At 1/26/2009 11:24 AM, Blogger truevyne said...

Fear based evangelism has always gotten my hackles up. It's one thing if someone brings that question to the table, and quite another to introduce God as a tyrant who demands a statement along the lines of, "I'm a sinner and letting Jesus into my heart."
Grrr. So much for the need for the Holy Spirit. For me, that type of evangelism is tantamount to making babies out of wedlock...

 
At 1/27/2009 8:02 AM, OpenID johnmeunier said...

Bruce, thanks for finding my thoughts worth your own further reflection.

A couple of points. I don't really disagree with your basic move here.

I don't think Wesley would argue that he was selling eternal fire insurance. He is more or less the prototype for someone interested in moving people on a journey of faith and spiritual development.

I actually think Wesley would agree with your observation about modern society. I think he would say it applied in his day as well. The world is organized - and has been for a long time - around distracting us with ourselves. If we turn all the world into a bazaar to satisfy ourselves and our questions, then there is no room for God.

Wesley thought people had to be shaken out of that. He did not really preach "hellfire and damnation," but he wanted people to know that God cared deeply about what they did.
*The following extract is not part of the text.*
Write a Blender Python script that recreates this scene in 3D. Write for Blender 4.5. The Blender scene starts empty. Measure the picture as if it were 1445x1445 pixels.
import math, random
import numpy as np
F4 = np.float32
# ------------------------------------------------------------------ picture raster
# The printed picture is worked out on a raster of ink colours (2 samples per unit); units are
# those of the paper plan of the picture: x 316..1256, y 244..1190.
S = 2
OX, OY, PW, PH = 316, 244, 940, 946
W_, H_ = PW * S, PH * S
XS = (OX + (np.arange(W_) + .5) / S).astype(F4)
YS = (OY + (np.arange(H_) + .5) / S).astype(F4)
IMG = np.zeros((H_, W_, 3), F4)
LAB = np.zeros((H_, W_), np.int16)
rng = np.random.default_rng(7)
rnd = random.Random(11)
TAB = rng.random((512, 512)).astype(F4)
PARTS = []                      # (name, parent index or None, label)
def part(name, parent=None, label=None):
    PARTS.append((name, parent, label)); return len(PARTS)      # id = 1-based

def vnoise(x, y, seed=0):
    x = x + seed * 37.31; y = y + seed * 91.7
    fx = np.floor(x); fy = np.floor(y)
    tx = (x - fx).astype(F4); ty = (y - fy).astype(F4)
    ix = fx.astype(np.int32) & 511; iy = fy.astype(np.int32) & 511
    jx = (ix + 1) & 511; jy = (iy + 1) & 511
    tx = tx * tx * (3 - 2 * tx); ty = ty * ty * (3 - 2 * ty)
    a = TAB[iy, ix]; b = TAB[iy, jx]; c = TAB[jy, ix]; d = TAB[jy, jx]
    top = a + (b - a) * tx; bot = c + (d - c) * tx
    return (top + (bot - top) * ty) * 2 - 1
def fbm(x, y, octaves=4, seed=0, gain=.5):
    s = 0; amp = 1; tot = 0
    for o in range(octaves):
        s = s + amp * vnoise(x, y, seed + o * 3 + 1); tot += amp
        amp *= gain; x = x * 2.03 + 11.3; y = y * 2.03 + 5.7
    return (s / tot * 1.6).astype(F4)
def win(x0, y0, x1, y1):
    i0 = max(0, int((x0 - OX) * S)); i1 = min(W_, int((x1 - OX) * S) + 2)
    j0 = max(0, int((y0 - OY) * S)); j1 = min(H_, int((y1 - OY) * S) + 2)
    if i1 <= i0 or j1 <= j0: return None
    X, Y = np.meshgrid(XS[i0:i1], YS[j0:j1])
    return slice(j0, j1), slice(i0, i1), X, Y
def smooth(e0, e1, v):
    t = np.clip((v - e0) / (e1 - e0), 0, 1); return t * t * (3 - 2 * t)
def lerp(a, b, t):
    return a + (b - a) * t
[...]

Anyway, I'm pretty sure you don't want to "preach fear." But I don't think we want to rule it out as something we discuss. If fear is at the bottom of the process that keeps people from God, then we should name it and bring it out into the open and affirm that, yes, there is a good reason to fear - if not hell, then at least a life lived in shadow and darkness instead of in the light of God's love.